SPORTS
by Jack Kintner
New Sonics owner banks on Ridnour
“I
think we grew a lot as a team on this road trip,” said
Blaine native Luke Ridnour after his Seattle Sonics finished
a five game sojourn in the east on Monday night in New
Jersey. After dropping the first game to defending NBA
champion Miami by three points, and loosing the next
night to Orlando by one point on a fluke shot, they beat
Charlotte, Atlanta in succession with Ridnour leading
the way.
Against New Jersey Luke had a career night, leading all
Sonics scorers with a personal best 32 points. This was
despite the 6-1, 175 lb Ridnour playing against two of
the league’s top guards in 6-6, 200 lb Vince Carter
and the legendary 12-year veteran 6-4, 200 lb Jason Kidd.
With Luke running the offense the Sonics racked up 60 first-half
points and led at one point by 28, leaving Nets coach Lawrence
Frank mystified. Ridnour’s performance was evidence
of his growing stature on a team that’s in a continuing
transition that began with two coaching changes early last
season.
Then owner Howard Schultz sold the team to investment banker
Clay Bennett for $350 million. Bennett claims to want to
keep the team in Seattle but has hinted broadly that to
do this means a bigger and newer arena at the public’s
expense. Should Seattle refuse, there’s a perfect
facility all ready and waiting that just happens to be
in Oklahoma City, where Bennett and his fellow investors
live.
Ridnour brought back-to-back state championships to Blaine
high school in 1999 and 2000 playing a very exciting brand
of basketball under his dad, former basketball coach and
still Blaine high school PE teacher and pole vaulting coach
Rob Ridnour. He’s in the last year of his $4 million
rookie contract, but having seen what he can do, the new
owners awarded him an $18 million contract that keeps him
in Sonic green and gold for another four years.

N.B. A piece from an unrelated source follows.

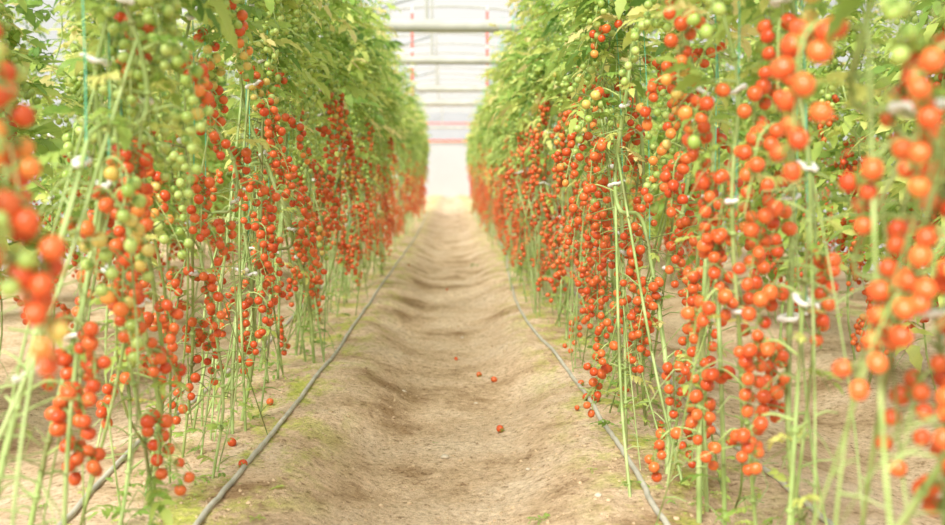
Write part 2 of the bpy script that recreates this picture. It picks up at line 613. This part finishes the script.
def plant(side, x0, y0, dist, near, top, rear=False):
    root = bpy.data.objects.new('tomato_plant', None)
    C.objects.link(root)
    gz = ground_z(side * x0, y0)
    root.location = (side * x0, y0, gz)
    root.empty_display_size = 0.1
    lod = 0 if dist < 6 else 1 if dist < 12 else 2
    if rear and lod == 0:
        lod = 1
    inward = -side
    # --- the vine: leans along the row, then climbs its twine
    lean = R(-0.5, 0.5) if R(0, 1) < 0.75 else R(-0.1, 0.1)
    q = R(0, 1)
    tx, ty = inward * R(-0.04, 0.10), lean
    zk = R(0.45, 0.95)
    bx = R(-0.13, 0.13)
    ctrl = [(bx, 0, -0.02), (bx * 0.5 + inward * R(0, 0.05), lean * 0.3, zk * 0.40), (tx, lean * 0.85, zk),
            (tx + R(-0.03, 0.03), lean + R(-0.05, 0.05), zk + 0.28)]
    if near and q < 0.35:     # a lowered vine whose stem kinks over before it climbs on
        ctrl = ctrl[:3] + [(tx + inward * 0.03, lean * 0.85 + 0.03, zk + 0.10), (tx + inward * 0.10, lean * 0.85 + R(-.12, .12), zk + 0.12),
                           (tx + inward * 0.10, lean + R(-0.05, 0.05), zk + 0.26)]
    zz = zk + 0.50
    while zz < top - 0.1:
        ctrl.append((tx + R(-0.045, 0.045) + inward * 0.03, lean + R(-0.05, 0.05), zz))
        zz += 0.2
    ctrl.append((tx + inward * R(0, 0.12), lean + R(-0.1, 0.1), top))
    n = 46 if lod == 0 else 26 if lod == 1 else 14
    pts = curve(ctrl, n)
    r0 = R(0.0042, 0.0078)
    rad = [r0 * (1 - 0.45 * max(0, p.z - 1.0)) for p in pts]
    mb = MB()
    v, f = tube_geo(np.array(pts), np.maximum(rad, 0.0025), 8 if lod == 0 else 5)
    mb.add(v, f)

    def on_stem(z):
        c = [i for i in range(len(pts) - 1) if pts[i].z <= z < pts[i + 1].z]
        if not c:
            return pts[-1]
        i = c[-1]
        return pts[i].lerp(pts[i + 1], (z - pts[i].z) / (pts[i + 1].z - pts[i].z + 1e-6))
    # leaf scars and cut stalks along the bare lower stem
    if lod == 0:
        z = 0.15
        while z < 1.25:
            p = on_stem(z)
            a = R(0, 2 * PI)
            l = R(0.012, 0.05)
            e = p + Vector((math.cos(a) * l, math.sin(a) * l, l * R(0.1, 0.9)))
            v, f = tube_geo(np.array([p, p.lerp(e, .6), e]), [0.0042, 0.0030, 0.0022], 5)
            mb.add(v, f)
            v, f = sphere_geo(6, 5, 0.0098, 0.7, 0)
            mb.add(v + np.array(p), f)
            z += R(0.10, 0.2)
    # old truss stalks and leaf stalks left along the vine
    for _ in range(36 if lod == 0 else 14 if lod == 1 else 8):
        z = R(0.12, 1.6)
        p = on_stem(z)
        a = R(0, 2 * PI)
        l = R(0.05, 0.16)
        d1 = Vector((math.cos(a), math.sin(a), R(-0.4, 0.7)))
        e1 = p + d1 * l * 0.5
        e2 = e1 + Vector((math.cos(a + R(-.8, .8)), math.sin(a + R(-.8, .8)), R(-1.6, 0.2))) * l * 0.5
        v, f = tube_geo(np.array(curve([p, e1, e2], 5)), np.linspace(R(.0016, .003), .0010, 5), 4)
        mb.add(v, f)
    link('stem', mb.mesh('stem', [M['stem']]), root)
    for _ in range(0 if rear else random.choice((2, 2, 3)) if lod < 2 else 1):   # the lowered length of the vine, lying over along the row
        s0 = Vector((R(-.2, .14), -lean * R(0.4, 1.0) + R(-.2, .2), -0.02))
        p1 = on_stem(R(0.8, 1.3))
        b_ = s0.lerp(p1, 0.5) + Vector((inward * R(-0.04, 0.08), R(-.12, .12), R(-.2, .1)))
        pp = curve([s0, b_, p1], 14 if lod == 0 else 7)
        sb = MB()
        v, f = tube_geo(np.array(pp), r0 * R(0.4, 0.85), 6 if lod == 0 else 4)
        sb.add(v, f)
        for p in pp[1:-1:2]:
            a = R(0, 2 * PI)
            e = p + Vector((math.cos(a), math.sin(a), R(-.5, .8))) * R(0.02, 0.09)
            v, f = tube_geo(np.array([p, p.lerp(e, .5) + Vector((0, 0, .006)), e]), [0.003, 0.002, 0.0012], 4)
            sb.add(v, f)
        link('stem', sb.mesh('stem', [M['stem']]), root)
    # --- foliage
    fo = MB()
    z = R(0.15, 0.6)
    while z < top:
        p = on_stem(z)
        a = R(0, 2 * PI)
        if rear and 0.4 < z < 1.3:
            z += R(0.02, 0.05)
            sc, age = R(0.9, 1.4), R(0.2, 0.7)
        elif z < 0.95:
            z += R(0.035, 0.11)
            sc, age = R(0.2, 0.55), R(0.2, 0.9)
            if R(0, 1) < 0.35:
                continue
        elif z < 1.3:
            z += R(0.035, 0.08)
            sc, age = R(0.4, 0.85), R(0.15, 0.75)
        else:
            z += R(0.015, 0.029) * (1.0 if lod < 2 and not rear else 1.35)
            sc, age = R(0.6, 1.1), min(0.85, max(0, random.gauss(0.44, 0.24)))
            if z > top - 0.35:
                sc *= 0.75
                age += 0.15
        if R(0, 1) < 0.012:
            age = 0.95
        add_leaf(fo, p, a, R(-0.15, 0.7), sc, lod, age)
        if R(0, 1) < 0.3 and z > 1.2:       # side shoot
            q_ = p + Vector((R(-.1, .1), R(-.12, .12), R(0, .1)))
            add_leaf(fo, q_, R(0, 2 * PI), R(0, 1.0), sc * 0.6, max(lod, 1), age + 0.1)
    for _ in range(7 if not rear and lod < 2 else 0):     # shoots sprouting at the foot
        a = R(0, 2 * PI)
        l = R(0.01, 0.16)
        add_leaf(fo, (bx * 0.9 + math.cos(a) * l * 0.4, math.sin(a) * l, R(0.0, 0.16)), R(0, 2 * PI), R(-0.1, 0.9), R(0.12, 0.36), max(1, lod), R(0.1, 0.6))
    link('foliage', fo.mesh('foliage', [M['leaf']]), root)
    # --- trusses
    z = R(0.22, 0.5)
    switch = R(0.72, 1.2) if side < 0 else R(0.78, 1.38)
    nred = ngreen = 0
    while z < 1.8:
        p = on_stem(z)
        k = random.randrange(len(TRUSS))
        hang = z - 0.03
        ripe = R(0.85, 1.15) if z < switch + R(-0.12, 0.12) else R(0.35, 0.72) if z < switch + 0.2 else 0.05
        if ripe > 0.8:
            nred += 1
        elif ripe < 0.1:
            ngreen += 1
        if R(0, 1) < 0.6:
            ang = math.atan2(0, inward) - PI / 2 + R(-1.1, 1.1)
        else:
            ang = R(0, 2 * PI)
        if ripe < 0.8 and R(0, 1) < 0.65:
            ang = math.atan2(0, inward) - PI / 2 + R(-0.8, 0.8)
            p = p + Vector((inward * R(0.0, 0.03), 0, 0))
        tm = Matrix.Translation(p) @ Matrix.Rotation(ang, 4, 'Z') @ Matrix.Rotation(R(-0.12, 0.25), 4, 'X')
        if near:
            t = link('truss', TRUSS[k][0], root, tm)
            fr = TRUSS[k][2]
            if ripe > 0.8 and R(0, 1) < 0.25:
                fr = fr[:max(5, int(len(fr) * R(0.5, 0.9)))]
            plum = 1.16 if R(0, 1) < 0.3 else 1.0
            for i, (c, mat, size) in enumerate(fr):
                s = STAGES[stage_of(ripe, i, len(fr))]
                sc = size * (0.86 if ripe < 0.1 else 1.0)
                link('tomato', fruit_mesh[s, plum], t, Matrix.Translation(c) @ mat @ Matrix.Rotation(R(0, 6), 4, 'Z') @ Matrix.Scale(sc, 4))
            if ripe < 0.1:
                t['label'] = 'truss of unripe green cherry tomatoes'
            elif ripe < 0.8:
                t['label'] = 'truss of cherry tomatoes turning from green to orange'
        else:
            me = FAR[k, 'ripe' if ripe > 0.8 else 'turning' if ripe > 0.1 else 'green']
            link('truss', me, root, tm)
        z += (R(0.08, 0.19) if side < 0 else R(0.07, 0.165)) if z < switch else R(0.055, 0.13)
    # --- clips
    if dist < 9:
        z = R(0.5, 0.7)
        while z < 1.9:
            p = on_stem(z)
            c = link('clip', CLIP, root, Matrix.Translation(p) @ Euler((R(-.5, .5), R(-.5, .5), R(0, 6))).to_matrix().to_4x4() @ Matrix.Scale(R(1.15, 1.65), 4))
            z += R(0.22, 0.42)
    topw = Vector(root.location) + Vector(on_stem(top - 0.05))
    low = Vector(root.location) + Vector(on_stem(zk + 0.02))
    return root, low, topw


def twine(low, topw):
    p0 = Vector((low.x + 0.010, low.y, low.z))
    p1 = Vector((topw.x, topw.y, 2.62))
    pts = [p0.lerp(p1, t) + Vector((0.006 * math.sin(9 * t), 0.006 * math.cos(11 * t), 0)) for t in [i / 9 for i in range(10)]]
    mb = MB()
    v, f = tube_geo(np.array(pts), 0.0016, 4)
    mb.add(v, f)
    o = link('support_twine', mb.mesh('support_twine', [M['twine']]))
    return o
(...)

As the team continues to make off-court news, Ridnour just
keeps working harder and harder and getting better. “I
thank the Lord,” Ridnour said, “for keeping
me in it and giving me the opportunity. I am just playing
hard and trying to read pick-and-rolls differently. I am
trying to get different looks out of it. It’s felt
good so far.”
Slivers from the bench
If
some friends told you that they stopped at six shoe stores
on the way to the game in Everett last Friday night,
you might be surprised to find out that the shoppers
were all members of Blaine’s football team. Doesn’t
sound like a guy thing, but it was.
It happened because early last week Murphy high school
began to get cold feet, so to speak, about their field’s
ability to drain away predicted rains for later in the
week. After sticking a moist finger in the air and taking
a look at the Old Farmer’s Almanac, Murphy head football
coach Terry Ennis worked with retired Stanwood teacher
Jim Piccolo to change the game venue to the dilapidated
but supposedly weatherproof astroturf of Mariner high school’s
Frank Goddard stadium. The turf is eight years old, and
is being torn out in the spring to be replaced by good
ol’ dirt.
The trouble was, neither Ennis nor Piccolo told Blaine
that the switch in fields was definite until Thursday,
the day before the game, even though the WIAA’s own
rules require a week’s notice for such a change.
That’s important because astroturf requires special
cleats, something neither team had.
Murphy bought a complete set of cleats for its team on
Tuesday of last week in time for a few practices but Blaine,
when the football coaches finally learned of the change,
had to buy their new shoes on their way south the night
of the game, and try them out under game conditions. The
bill for all these new shoes, which can only be used on
astroturf, came to about $3,000, paid for by the coaching
staff since a second set of shoes was not in the budget.
Murphy’s Coach Ennis was not available for comment,
but another representative of Murphy’s athletic department
who identified herself as Patti said that by Thursday night
there were “six inches of water at the 50 yard line” and
that on Friday they’d lost their power in that night’s
windstorm.
Why Murphy didn’t want to play on a regular grass
field, several of which are available in Everett, or how
they knew on Tuesday that their field would be so out of
shape by Friday wasn’t explained. My guess is that
once you have those new shoes, you just gotta dance.